■ **Directive**: The listing beneath should be written out in full, exactly as shown.

■ **Data shown**:
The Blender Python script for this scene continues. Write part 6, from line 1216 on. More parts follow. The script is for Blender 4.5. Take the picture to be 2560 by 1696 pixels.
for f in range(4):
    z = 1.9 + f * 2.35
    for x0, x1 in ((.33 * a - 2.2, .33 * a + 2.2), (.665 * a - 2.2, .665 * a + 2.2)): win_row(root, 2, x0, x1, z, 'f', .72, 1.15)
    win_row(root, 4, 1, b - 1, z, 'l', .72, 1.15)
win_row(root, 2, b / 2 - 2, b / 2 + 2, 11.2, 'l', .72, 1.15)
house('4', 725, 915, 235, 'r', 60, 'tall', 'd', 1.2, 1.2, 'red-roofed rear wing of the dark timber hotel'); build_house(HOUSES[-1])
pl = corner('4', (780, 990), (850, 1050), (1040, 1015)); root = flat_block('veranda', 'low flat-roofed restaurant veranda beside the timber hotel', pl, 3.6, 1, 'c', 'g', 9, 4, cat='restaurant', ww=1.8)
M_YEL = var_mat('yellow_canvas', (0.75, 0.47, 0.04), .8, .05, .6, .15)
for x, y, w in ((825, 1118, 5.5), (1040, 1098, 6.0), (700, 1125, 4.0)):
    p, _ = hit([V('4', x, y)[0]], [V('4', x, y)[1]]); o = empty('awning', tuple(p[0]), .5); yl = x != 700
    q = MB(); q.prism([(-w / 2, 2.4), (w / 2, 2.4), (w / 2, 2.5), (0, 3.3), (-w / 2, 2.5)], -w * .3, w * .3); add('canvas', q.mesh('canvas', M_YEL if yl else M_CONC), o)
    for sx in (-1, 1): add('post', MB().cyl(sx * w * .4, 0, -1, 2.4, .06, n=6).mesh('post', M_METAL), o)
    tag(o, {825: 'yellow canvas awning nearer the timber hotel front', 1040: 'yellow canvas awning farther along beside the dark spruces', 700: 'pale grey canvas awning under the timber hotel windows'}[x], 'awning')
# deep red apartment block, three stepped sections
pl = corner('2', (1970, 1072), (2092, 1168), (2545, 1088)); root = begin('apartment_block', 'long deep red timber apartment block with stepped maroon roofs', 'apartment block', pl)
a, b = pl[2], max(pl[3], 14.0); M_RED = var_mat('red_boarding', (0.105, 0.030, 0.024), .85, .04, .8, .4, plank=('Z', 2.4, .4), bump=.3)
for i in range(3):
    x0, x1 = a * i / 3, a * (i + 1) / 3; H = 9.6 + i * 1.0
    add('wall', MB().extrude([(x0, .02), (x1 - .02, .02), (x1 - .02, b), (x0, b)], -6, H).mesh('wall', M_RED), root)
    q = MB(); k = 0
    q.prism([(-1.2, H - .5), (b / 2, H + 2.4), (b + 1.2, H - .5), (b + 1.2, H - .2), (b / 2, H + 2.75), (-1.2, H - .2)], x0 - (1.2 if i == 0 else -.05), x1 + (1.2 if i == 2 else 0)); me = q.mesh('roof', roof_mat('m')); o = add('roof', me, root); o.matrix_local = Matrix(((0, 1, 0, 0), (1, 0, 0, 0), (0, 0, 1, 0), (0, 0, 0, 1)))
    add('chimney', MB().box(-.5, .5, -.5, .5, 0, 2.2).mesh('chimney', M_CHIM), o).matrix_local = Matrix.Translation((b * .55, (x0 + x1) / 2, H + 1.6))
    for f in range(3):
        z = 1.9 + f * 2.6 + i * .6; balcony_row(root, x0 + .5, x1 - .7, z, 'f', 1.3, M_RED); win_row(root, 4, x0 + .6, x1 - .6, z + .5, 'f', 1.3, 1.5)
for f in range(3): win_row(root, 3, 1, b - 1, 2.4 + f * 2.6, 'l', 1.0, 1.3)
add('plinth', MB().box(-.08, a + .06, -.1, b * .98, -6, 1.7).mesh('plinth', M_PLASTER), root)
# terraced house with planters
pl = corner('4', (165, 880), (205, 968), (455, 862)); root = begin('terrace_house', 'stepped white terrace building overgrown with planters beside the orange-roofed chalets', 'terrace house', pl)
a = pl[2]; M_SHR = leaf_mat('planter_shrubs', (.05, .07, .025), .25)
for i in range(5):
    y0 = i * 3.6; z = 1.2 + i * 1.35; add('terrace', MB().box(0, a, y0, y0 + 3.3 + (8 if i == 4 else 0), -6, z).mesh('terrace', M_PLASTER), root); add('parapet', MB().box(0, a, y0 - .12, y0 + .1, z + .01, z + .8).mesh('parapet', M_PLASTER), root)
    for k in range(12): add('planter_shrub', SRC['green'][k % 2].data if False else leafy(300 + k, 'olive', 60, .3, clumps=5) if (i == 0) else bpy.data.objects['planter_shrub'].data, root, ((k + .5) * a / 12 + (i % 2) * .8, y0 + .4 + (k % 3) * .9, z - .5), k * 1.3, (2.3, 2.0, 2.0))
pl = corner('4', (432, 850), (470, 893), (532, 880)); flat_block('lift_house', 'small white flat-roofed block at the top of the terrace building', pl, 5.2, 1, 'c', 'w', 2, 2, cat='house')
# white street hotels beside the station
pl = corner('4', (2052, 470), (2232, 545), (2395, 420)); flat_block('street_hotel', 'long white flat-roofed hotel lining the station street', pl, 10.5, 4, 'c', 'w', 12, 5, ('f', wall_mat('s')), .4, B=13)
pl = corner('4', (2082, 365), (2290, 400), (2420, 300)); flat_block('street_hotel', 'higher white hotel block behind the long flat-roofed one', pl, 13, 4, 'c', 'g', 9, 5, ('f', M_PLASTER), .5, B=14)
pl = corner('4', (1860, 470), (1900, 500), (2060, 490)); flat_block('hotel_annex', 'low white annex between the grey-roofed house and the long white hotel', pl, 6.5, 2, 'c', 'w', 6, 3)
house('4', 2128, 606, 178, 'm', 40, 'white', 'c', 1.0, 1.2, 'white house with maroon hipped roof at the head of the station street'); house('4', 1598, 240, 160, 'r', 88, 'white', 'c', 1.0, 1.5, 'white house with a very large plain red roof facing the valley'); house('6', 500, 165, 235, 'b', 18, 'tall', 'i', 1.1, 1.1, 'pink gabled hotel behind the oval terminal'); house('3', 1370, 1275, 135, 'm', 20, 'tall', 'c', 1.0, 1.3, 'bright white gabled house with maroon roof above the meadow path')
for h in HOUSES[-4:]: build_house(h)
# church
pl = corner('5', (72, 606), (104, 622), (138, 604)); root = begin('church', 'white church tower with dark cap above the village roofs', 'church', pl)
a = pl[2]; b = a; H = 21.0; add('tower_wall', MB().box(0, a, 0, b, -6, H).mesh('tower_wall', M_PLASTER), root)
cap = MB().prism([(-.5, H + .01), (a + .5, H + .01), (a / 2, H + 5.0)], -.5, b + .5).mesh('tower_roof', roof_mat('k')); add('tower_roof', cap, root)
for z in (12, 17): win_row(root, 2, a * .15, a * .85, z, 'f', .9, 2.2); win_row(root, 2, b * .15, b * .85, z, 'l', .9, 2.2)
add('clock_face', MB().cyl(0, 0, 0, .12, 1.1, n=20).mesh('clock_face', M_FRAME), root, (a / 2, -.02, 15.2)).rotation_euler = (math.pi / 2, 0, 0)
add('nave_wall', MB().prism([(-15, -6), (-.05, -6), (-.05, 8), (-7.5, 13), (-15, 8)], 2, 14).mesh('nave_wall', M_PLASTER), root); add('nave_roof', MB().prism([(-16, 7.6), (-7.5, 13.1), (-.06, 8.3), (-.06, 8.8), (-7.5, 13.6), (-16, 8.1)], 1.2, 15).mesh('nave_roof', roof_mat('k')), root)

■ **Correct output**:
The Blender Python script for this scene continues. Write part 6, from line 1216 on. More parts follow. The script is for Blender 4.5. Take the picture to be 2560 by 1696 pixels.
for f in range(4):
    z = 1.9 + f * 2.35
    for x0, x1 in ((.33 * a - 2.2, .33 * a + 2.2), (.665 * a - 2.2, .665 * a + 2.2)): win_row(root, 2, x0, x1, z, 'f', .72, 1.15)
    win_row(root, 4, 1, b - 1, z, 'l', .72, 1.15)
win_row(root, 2, b / 2 - 2, b / 2 + 2, 11.2, 'l', .72, 1.15)
house('4', 725, 915, 235, 'r', 60, 'tall', 'd', 1.2, 1.2, 'red-roofed rear wing of the dark timber hotel'); build_house(HOUSES[-1])
pl = corner('4', (780, 990), (850, 1050), (1040, 1015)); root = flat_block('veranda', 'low flat-roofed restaurant veranda beside the timber hotel', pl, 3.6, 1, 'c', 'g', 9, 4, cat='restaurant', ww=1.8)
M_YEL = var_mat('yellow_canvas', (0.75, 0.47, 0.04), .8, .05, .6, .15)
for x, y, w in ((825, 1118, 5.5), (1040, 1098, 6.0), (700, 1125, 4.0)):
    p, _ = hit([V('4', x, y)[0]], [V('4', x, y)[1]]); o = empty('awning', tuple(p[0]), .5); yl = x != 700
    q = MB(); q.prism([(-w / 2, 2.4), (w / 2, 2.4), (w / 2, 2.5), (0, 3.3), (-w / 2, 2.5)], -w * .3, w * .3); add('canvas', q.mesh('canvas', M_YEL if yl else M_CONC), o)
    for sx in (-1, 1): add('post', MB().cyl(sx * w * .4, 0, -1, 2.4, .06, n=6).mesh('post', M_METAL), o)
    tag(o, {825: 'yellow canvas awning nearer the timber hotel front', 1040: 'yellow canvas awning farther along beside the dark spruces', 700: 'pale grey canvas awning under the timber hotel windows'}[x], 'awning')
# deep red apartment block, three stepped sections
pl = corner('2', (1970, 1072), (2092, 1168), (2545, 1088)); root = begin('apartment_block', 'long deep red timber apartment block with stepped maroon roofs', 'apartment block', pl)
a, b = pl[2], max(pl[3], 14.0); M_RED = var_mat('red_boarding', (0.105, 0.030, 0.024), .85, .04, .8, .4, plank=('Z', 2.4, .4), bump=.3)
for i in range(3):
    x0, x1 = a * i / 3, a * (i + 1) / 3; H = 9.6 + i * 1.0
    add('wall', MB().extrude([(x0, .02), (x1 - .02, .02), (x1 - .02, b), (x0, b)], -6, H).mesh('wall', M_RED), root)
    q = MB(); k = 0
    q.prism([(-1.2, H - .5), (b / 2, H + 2.4), (b + 1.2, H - .5), (b + 1.2, H - .2), (b / 2, H + 2.75), (-1.2, H - .2)], x0 - (1.2 if i == 0 else -.05), x1 + (1.2 if i == 2 else 0)); me = q.mesh('roof', roof_mat('m')); o = add('roof', me, root); o.matrix_local = Matrix(((0, 1, 0, 0), (1, 0, 0, 0), (0, 0, 1, 0), (0, 0, 0, 1)))
    add('chimney', MB().box(-.5, .5, -.5, .5, 0, 2.2).mesh('chimney', M_CHIM), o).matrix_local = Matrix.Translation((b * .55, (x0 + x1) / 2, H + 1.6))
    for f in range(3):
        z = 1.9 + f * 2.6 + i * .6; balcony_row(root, x0 + .5, x1 - .7, z, 'f', 1.3, M_RED); win_row(root, 4, x0 + .6, x1 - .6, z + .5, 'f', 1.3, 1.5)
for f in range(3): win_row(root, 3, 1, b - 1, 2.4 + f * 2.6, 'l', 1.0, 1.3)
add('plinth', MB().box(-.08, a + .06, -.1, b * .98, -6, 1.7).mesh('plinth', M_PLASTER), root)
# terraced house with planters
pl = corner('4', (165, 880), (205, 968), (455, 862)); root = begin('terrace_house', 'stepped white terrace building overgrown with planters beside the orange-roofed chalets', 'terrace house', pl)
a = pl[2]; M_SHR = leaf_mat('planter_shrubs', (.05, .07, .025), .25)
for i in range(5):
    y0 = i * 3.6; z = 1.2 + i * 1.35; add('terrace', MB().box(0, a, y0, y0 + 3.3 + (8 if i == 4 else 0), -6, z).mesh('terrace', M_PLASTER), root); add('parapet', MB().box(0, a, y0 - .12, y0 + .1, z + .01, z + .8).mesh('parapet', M_PLASTER), root)
    for k in range(12): add('planter_shrub', SRC['green'][k % 2].data if False else leafy(300 + k, 'olive', 60, .3, clumps=5) if (i == 0) else bpy.data.objects['planter_shrub'].data, root, ((k + .5) * a / 12 + (i % 2) * .8, y0 + .4 + (k % 3) * .9, z - .5), k * 1.3, (2.3, 2.0, 2.0))
pl = corner('4', (432, 850), (470, 893), (532, 880)); flat_block('lift_house', 'small white flat-roofed block at the top of the terrace building', pl, 5.2, 1, 'c', 'w', 2, 2, cat='house')
# white street hotels beside the station
pl = corner('4', (2052, 470), (2232, 545), (2395, 420)); flat_block('street_hotel', 'long white flat-roofed hotel lining the station street', pl, 10.5, 4, 'c', 'w', 12, 5, ('f', wall_mat('s')), .4, B=13)
pl = corner('4', (2082, 365), (2290, 400), (2420, 300)); flat_block('street_hotel', 'higher white hotel block behind the long flat-roofed one', pl, 13, 4, 'c', 'g', 9, 5, ('f', M_PLASTER), .5, B=14)
pl = corner('4', (1860, 470), (1900, 500), (2060, 490)); flat_block('hotel_annex', 'low white annex between the grey-roofed house and the long white hotel', pl, 6.5, 2, 'c', 'w', 6, 3)
house('4', 2128, 606, 178, 'm', 40, 'white', 'c', 1.0, 1.2, 'white house with maroon hipped roof at the head of the station street'); house('4', 1598, 240, 160, 'r', 88, 'white', 'c', 1.0, 1.5, 'white house with a very large plain red roof facing the valley'); house('6', 500, 165, 235, 'b', 18, 'tall', 'i', 1.1, 1.1, 'pink gabled hotel behind the oval terminal'); house('3', 1370, 1275, 135, 'm', 20, 'tall', 'c', 1.0, 1.3, 'bright white gabled house with maroon roof above the meadow path')
for h in HOUSES[-4:]: build_house(h)
# church
pl = corner('5', (72, 606), (104, 622), (138, 604)); root = begin('church', 'white church tower with dark cap above the village roofs', 'church', pl)
a = pl[2]; b = a; H = 21.0; add('tower_wall', MB().box(0, a, 0, b, -6, H).mesh('tower_wall', M_PLASTER), root)
cap = MB().prism([(-.5, H + .01), (a + .5, H + .01), (a / 2, H + 5.0)], -.5, b + .5).mesh('tower_roof', roof_mat('k')); add('tower_roof', cap, root)
for z in (12, 17): win_row(root, 2, a * .15, a * .85, z, 'f', .9, 2.2); win_row(root, 2, b * .15, b * .85, z, 'l', .9, 2.2)
add('clock_face', MB().cyl(0, 0, 0, .12, 1.1, n=20).mesh('clock_face', M_FRAME), root, (a / 2, -.02, 15.2)).rotation_euler = (math.pi / 2, 0, 0)
add('nave_wall', MB().prism([(-15, -6), (-.05, -6), (-.05, 8), (-7.5, 13), (-15, 8)], 2, 14).mesh('nave_wall', M_PLASTER), root); add('nave_roof', MB().prism([(-16, 7.6), (-7.5, 13.1), (-.06, 8.3), (-.06, 8.8), (-7.5, 13.6), (-16, 8.1)], 1.2, 15).mesh('nave_roof', roof_mat('k')), root)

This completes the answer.